Written exercise » In the entries below, the lines from the one with "Keep writing the" through the one with "M['mirror'] = mm_" are to be copied exactly; both ends count.

____

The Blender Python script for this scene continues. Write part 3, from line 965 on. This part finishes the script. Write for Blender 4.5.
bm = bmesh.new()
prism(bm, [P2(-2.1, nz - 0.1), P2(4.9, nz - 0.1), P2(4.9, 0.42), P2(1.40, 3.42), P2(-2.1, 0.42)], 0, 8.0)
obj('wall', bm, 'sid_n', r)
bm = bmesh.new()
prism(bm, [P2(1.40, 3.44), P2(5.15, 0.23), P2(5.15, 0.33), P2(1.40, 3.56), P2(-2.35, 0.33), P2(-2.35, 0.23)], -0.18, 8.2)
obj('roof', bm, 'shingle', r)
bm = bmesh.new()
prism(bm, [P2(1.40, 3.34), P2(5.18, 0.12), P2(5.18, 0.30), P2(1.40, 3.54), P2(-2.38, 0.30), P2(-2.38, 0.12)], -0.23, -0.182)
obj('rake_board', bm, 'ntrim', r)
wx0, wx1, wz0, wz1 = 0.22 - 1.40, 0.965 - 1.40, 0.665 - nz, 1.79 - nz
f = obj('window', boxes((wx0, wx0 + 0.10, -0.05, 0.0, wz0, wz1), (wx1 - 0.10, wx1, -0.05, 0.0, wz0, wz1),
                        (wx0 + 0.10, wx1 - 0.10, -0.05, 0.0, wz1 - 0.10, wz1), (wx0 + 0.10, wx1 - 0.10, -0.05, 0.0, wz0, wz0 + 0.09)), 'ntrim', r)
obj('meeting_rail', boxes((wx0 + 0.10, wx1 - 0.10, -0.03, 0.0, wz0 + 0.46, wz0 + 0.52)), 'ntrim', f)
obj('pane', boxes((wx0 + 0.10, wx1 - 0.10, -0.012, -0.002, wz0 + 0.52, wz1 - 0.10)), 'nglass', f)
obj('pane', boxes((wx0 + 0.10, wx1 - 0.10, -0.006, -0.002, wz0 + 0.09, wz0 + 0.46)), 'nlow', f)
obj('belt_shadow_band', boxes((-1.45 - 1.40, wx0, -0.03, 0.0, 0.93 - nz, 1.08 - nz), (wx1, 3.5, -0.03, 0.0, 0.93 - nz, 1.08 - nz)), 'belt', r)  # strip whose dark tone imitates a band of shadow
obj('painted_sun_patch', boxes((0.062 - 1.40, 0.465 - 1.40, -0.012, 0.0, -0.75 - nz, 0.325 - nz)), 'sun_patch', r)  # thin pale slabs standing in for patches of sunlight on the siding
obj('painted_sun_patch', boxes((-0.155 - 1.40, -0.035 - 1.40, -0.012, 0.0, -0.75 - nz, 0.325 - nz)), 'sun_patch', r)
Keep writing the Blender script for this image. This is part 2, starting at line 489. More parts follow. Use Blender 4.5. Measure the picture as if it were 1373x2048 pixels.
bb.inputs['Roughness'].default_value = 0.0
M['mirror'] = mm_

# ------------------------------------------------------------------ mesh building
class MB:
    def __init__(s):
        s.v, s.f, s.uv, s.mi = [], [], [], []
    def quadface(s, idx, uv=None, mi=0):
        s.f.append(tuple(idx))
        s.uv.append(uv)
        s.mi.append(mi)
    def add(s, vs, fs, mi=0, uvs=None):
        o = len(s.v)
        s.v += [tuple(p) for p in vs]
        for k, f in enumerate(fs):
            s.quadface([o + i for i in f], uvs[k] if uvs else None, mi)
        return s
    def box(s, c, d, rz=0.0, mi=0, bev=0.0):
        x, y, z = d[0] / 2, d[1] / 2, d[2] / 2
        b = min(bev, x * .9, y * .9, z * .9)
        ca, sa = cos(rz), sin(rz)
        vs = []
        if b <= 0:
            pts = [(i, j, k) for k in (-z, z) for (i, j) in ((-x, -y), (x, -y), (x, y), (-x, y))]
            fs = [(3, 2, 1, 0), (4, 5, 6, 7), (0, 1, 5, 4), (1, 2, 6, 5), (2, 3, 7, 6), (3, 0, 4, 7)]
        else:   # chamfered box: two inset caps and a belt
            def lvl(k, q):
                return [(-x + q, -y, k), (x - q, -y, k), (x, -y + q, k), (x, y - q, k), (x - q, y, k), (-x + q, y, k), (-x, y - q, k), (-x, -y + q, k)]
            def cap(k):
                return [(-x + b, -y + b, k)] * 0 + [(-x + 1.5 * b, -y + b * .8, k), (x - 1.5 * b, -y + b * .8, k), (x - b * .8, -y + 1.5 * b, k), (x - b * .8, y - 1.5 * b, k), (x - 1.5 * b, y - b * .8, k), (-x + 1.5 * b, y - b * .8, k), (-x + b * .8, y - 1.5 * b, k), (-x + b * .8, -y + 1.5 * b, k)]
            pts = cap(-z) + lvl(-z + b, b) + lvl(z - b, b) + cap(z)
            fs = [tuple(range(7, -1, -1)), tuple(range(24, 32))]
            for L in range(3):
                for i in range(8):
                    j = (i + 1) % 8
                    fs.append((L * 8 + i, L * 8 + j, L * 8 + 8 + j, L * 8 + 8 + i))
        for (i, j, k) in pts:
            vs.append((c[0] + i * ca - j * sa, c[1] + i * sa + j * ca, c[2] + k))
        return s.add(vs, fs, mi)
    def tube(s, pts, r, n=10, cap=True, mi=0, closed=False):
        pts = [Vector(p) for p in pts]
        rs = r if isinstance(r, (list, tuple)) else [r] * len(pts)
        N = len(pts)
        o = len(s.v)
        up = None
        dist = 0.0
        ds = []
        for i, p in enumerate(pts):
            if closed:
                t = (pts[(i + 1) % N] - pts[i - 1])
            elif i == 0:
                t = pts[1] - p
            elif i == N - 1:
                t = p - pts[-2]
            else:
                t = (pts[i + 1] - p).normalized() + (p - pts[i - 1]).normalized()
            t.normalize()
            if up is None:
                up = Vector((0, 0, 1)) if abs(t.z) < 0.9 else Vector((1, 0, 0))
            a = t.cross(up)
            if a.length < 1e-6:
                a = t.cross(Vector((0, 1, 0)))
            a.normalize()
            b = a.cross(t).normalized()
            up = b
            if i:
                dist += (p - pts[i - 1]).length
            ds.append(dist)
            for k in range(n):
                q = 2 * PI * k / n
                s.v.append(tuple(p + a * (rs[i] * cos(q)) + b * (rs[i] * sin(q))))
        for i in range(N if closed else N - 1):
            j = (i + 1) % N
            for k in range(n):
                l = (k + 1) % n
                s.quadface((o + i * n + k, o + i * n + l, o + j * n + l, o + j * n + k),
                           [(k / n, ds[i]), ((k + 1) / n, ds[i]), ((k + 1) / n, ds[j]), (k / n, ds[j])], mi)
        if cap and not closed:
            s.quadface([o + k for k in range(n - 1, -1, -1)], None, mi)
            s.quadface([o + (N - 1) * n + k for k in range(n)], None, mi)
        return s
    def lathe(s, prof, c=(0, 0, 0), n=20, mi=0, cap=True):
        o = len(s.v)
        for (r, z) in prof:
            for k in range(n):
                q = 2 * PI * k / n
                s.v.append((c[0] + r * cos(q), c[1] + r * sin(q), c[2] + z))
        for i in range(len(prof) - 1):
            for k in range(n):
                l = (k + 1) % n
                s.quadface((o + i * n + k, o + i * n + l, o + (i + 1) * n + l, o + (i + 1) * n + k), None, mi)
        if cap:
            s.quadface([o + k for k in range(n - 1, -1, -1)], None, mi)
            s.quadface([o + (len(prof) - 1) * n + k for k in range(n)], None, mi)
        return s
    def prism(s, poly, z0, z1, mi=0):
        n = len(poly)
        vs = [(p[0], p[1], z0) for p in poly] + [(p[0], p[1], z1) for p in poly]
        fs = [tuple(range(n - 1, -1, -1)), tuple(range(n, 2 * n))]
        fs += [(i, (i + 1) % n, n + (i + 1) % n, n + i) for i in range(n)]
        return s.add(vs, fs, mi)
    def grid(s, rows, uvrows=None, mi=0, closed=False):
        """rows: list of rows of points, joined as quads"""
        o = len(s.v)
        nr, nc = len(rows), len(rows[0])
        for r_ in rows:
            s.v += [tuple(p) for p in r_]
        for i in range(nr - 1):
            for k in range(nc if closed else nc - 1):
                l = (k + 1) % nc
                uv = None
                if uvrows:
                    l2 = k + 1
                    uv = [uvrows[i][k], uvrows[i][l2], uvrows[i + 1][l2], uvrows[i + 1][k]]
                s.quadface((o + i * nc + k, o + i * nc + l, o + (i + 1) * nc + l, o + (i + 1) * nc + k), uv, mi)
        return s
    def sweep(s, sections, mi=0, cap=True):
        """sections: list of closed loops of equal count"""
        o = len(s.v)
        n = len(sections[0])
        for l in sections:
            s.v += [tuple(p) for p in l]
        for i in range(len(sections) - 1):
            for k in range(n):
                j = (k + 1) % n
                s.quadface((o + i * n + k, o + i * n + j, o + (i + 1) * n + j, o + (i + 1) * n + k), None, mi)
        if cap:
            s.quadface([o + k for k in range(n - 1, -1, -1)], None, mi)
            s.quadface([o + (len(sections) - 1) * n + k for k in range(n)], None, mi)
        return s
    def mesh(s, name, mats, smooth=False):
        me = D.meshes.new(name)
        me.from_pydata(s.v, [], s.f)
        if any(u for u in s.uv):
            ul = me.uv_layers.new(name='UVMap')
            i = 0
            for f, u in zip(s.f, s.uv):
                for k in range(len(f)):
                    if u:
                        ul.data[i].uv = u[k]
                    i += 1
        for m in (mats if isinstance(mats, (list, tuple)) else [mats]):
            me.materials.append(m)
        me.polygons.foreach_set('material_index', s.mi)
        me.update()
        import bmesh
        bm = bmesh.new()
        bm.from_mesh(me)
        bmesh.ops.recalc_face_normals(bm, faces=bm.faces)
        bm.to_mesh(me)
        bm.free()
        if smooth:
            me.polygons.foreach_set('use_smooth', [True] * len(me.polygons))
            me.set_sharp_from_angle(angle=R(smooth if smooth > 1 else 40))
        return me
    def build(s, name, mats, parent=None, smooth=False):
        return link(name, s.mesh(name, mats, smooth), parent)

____

In response »
Keep writing the Blender script for this image. This is part 2, starting at line 489. More parts follow. Use Blender 4.5. Measure the picture as if it were 1373x2048 pixels.
bb.inputs['Roughness'].default_value = 0.0
M['mirror'] = mm_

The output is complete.